I lie to myself and others about how I'm doing, what I'm thinking. I miss the little things, and I hide my true feelings. Sometimes I'm not feeling very friendly and happy. Sometimes it's a struggle to find something to be joyful about. Sometimes life here just sucks. Sometimes I get depressed, sad, mad, angry, hurt, mean, ugly... When those things are happening, it's not transparency, allowing Jesus' light to shine through. It's my own ugly red light bulb, creating a dark stain on the beauty He is creating in me. Add in the shame that the enemy tweaks into something even darker and uglier, and you've got an ugly, not-so-beautiful mess. Instead of giving into those feelings, I should turn to Papa and ask Him to take them away. Honestly I try to remember to do that, but sometimes it's hard and I don't feel like it. Sometimes I want to wallow in my own misery and self destruction. Sometimes it's just easier, and that's a shame, because there's this promise:

John 16:33 says: "I have said these things to you, that in me you may have peace.

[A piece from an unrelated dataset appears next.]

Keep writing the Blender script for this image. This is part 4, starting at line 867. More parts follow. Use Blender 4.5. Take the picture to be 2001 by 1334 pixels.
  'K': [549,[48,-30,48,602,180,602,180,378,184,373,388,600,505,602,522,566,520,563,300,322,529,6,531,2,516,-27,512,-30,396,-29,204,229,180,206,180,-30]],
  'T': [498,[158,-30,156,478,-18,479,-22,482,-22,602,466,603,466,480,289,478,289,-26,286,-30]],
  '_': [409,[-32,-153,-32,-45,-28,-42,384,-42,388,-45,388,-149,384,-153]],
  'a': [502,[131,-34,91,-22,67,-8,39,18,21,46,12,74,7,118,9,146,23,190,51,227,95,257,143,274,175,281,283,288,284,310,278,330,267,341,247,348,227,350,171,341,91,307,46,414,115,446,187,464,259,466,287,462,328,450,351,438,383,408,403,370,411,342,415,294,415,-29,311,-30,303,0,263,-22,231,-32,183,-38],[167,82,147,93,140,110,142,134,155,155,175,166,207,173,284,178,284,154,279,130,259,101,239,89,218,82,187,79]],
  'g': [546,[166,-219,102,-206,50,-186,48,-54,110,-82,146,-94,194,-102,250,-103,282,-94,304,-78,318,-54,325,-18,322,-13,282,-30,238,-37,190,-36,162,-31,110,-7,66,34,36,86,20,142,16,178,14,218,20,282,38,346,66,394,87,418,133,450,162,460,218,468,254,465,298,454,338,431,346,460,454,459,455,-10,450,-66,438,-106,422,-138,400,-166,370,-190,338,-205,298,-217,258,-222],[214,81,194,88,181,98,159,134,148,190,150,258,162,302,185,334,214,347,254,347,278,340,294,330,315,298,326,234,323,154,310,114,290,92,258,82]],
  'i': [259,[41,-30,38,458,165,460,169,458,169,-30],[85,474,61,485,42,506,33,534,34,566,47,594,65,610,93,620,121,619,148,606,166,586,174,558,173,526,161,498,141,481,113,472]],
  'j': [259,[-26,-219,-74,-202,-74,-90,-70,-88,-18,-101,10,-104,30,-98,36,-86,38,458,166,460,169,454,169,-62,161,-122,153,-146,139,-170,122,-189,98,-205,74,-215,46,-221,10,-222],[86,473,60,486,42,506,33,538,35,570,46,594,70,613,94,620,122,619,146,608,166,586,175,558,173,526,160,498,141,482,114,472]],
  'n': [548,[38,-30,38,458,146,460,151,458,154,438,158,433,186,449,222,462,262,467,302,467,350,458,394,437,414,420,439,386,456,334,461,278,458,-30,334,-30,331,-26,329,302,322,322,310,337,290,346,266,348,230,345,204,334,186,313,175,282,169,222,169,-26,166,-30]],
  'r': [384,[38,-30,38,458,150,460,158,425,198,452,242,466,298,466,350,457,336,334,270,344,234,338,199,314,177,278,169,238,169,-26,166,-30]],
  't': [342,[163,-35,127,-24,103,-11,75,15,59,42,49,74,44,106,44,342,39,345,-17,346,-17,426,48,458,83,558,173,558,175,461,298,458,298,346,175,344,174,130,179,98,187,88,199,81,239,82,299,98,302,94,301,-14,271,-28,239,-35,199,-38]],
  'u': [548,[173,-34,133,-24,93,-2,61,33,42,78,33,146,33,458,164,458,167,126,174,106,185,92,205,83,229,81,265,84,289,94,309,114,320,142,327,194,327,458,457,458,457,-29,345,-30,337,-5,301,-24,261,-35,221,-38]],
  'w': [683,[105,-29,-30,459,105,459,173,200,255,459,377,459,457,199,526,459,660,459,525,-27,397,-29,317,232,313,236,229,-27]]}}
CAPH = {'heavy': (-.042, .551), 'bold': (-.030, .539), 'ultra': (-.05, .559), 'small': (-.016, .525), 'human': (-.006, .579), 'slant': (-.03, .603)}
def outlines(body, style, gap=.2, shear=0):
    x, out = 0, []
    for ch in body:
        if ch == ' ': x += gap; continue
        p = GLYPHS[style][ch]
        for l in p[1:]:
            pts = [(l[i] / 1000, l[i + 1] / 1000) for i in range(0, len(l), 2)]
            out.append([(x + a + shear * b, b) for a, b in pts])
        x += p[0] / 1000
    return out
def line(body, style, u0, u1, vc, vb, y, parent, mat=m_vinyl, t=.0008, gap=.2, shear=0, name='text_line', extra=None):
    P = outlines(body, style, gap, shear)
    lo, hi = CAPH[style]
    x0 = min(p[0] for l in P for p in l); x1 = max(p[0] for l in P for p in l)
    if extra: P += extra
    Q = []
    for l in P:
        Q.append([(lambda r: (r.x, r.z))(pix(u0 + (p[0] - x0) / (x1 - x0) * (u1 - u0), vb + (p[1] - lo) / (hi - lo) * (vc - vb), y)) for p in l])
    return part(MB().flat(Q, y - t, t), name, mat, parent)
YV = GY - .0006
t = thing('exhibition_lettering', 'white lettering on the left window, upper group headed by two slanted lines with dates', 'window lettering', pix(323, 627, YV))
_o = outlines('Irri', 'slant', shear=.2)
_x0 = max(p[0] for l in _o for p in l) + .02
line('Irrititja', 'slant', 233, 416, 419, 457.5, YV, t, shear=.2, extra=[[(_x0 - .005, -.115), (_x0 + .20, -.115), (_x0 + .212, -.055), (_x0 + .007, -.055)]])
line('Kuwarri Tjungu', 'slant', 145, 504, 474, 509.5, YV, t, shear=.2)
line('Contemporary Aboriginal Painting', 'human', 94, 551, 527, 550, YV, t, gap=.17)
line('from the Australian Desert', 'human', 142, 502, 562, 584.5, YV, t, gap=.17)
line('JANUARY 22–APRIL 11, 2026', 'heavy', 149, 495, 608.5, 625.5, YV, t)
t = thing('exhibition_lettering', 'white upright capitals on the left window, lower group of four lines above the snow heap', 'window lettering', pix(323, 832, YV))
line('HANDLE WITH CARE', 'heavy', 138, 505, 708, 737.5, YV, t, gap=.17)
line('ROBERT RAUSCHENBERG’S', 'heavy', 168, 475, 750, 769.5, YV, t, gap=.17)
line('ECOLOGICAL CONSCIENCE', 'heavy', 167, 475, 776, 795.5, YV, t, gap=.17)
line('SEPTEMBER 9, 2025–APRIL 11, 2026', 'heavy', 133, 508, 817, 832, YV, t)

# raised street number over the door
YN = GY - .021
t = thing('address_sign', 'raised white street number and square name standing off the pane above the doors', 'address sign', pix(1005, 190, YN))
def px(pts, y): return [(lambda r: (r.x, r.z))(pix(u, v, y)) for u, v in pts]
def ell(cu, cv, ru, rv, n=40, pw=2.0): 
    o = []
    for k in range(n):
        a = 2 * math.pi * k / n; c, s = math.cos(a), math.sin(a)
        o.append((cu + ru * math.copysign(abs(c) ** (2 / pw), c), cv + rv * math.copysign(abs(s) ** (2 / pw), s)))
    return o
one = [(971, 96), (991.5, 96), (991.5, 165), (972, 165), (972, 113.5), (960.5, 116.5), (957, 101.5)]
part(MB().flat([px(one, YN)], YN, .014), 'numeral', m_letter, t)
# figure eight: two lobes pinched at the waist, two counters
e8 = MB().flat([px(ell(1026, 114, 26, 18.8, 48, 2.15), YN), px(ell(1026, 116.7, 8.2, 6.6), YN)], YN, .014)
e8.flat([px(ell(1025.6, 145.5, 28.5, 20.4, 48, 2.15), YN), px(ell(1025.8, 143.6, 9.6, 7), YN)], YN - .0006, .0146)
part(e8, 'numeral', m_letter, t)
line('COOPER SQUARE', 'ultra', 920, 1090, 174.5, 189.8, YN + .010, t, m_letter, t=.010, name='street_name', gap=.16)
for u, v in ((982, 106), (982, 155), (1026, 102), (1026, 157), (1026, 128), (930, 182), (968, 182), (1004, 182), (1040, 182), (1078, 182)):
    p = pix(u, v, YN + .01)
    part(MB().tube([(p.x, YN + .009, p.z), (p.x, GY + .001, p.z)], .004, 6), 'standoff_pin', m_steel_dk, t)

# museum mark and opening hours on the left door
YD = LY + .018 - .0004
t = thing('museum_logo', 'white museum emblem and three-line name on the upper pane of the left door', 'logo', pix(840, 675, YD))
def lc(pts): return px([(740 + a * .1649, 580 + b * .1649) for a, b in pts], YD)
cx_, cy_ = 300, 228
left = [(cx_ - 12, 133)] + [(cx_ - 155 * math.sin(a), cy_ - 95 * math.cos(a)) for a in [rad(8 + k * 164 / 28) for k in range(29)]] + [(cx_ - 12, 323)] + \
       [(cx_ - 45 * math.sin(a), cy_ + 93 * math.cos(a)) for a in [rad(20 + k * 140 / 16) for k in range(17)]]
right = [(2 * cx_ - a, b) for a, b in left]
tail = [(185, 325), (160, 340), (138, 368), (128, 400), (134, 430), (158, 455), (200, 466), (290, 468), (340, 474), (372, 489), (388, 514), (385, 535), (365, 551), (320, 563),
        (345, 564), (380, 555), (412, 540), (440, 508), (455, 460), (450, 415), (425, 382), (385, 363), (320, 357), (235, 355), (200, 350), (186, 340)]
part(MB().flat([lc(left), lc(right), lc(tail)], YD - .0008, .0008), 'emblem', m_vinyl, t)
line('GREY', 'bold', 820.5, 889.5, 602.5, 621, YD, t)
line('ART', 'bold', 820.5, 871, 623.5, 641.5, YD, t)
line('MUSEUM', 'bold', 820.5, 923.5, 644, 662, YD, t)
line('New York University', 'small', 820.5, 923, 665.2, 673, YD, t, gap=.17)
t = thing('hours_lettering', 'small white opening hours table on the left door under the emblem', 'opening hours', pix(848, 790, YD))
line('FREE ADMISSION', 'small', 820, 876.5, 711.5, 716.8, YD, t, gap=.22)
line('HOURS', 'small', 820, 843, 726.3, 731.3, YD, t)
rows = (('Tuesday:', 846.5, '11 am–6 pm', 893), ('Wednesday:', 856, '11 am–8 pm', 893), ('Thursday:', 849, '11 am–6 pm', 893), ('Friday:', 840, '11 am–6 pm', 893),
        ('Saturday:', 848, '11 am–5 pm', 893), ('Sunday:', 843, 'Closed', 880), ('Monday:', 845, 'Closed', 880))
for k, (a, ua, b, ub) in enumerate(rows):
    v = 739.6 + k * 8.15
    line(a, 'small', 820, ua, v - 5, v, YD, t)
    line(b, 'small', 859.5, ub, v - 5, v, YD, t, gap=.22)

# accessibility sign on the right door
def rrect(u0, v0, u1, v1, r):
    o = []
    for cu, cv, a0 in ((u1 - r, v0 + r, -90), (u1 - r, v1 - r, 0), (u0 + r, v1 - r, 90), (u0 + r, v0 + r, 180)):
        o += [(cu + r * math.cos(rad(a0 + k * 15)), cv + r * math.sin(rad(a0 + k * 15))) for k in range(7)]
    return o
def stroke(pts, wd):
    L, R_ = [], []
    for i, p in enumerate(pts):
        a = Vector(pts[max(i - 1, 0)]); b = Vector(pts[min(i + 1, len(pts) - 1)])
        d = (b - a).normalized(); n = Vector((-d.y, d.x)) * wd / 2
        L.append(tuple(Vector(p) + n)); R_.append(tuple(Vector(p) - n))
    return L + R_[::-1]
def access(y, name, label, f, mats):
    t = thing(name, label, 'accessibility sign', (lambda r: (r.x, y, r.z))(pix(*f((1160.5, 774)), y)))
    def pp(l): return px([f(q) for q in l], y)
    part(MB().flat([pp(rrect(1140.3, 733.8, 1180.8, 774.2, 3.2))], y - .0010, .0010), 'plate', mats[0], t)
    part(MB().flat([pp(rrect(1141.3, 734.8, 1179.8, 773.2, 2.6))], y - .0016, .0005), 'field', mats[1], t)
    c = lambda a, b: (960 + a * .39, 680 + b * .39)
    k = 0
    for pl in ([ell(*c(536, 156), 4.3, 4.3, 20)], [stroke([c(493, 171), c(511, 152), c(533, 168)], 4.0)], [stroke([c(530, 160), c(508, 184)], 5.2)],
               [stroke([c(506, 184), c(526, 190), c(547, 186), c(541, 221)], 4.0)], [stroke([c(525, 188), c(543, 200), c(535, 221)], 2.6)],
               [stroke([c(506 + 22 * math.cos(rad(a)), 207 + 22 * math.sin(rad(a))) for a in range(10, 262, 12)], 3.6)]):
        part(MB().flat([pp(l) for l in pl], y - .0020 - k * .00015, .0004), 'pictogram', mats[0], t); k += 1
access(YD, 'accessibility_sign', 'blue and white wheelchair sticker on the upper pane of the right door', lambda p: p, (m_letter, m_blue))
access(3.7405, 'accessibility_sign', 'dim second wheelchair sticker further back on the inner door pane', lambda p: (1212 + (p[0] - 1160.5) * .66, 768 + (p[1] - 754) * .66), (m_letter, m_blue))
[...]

In the world you will have tribulation. But take heart; I have overcome the world.” 

Trusting in Him, being transparent and allowing His light to shine through us... all these things lead to peace. Yes, we will still have tribulation. Yes, we will still have misery and self destruction. And yes... we will have peace, for He has already overcome the world. He already did it. It is finished. He's already forgiven us for our sins... yesterday's, today's and tomorrow's. He knows we aren't perfect and that we are going to mess up. That's why He sent us Jesus and the Holy Spirit. Apart from Father, Son and Spirit, we can do nothing. We can overcome nothing. We will get lost in translation, lost in the lies. With Him, however, we can do all things He calls us to do. He never promises us an easy ride, but He does promise it will be worth it.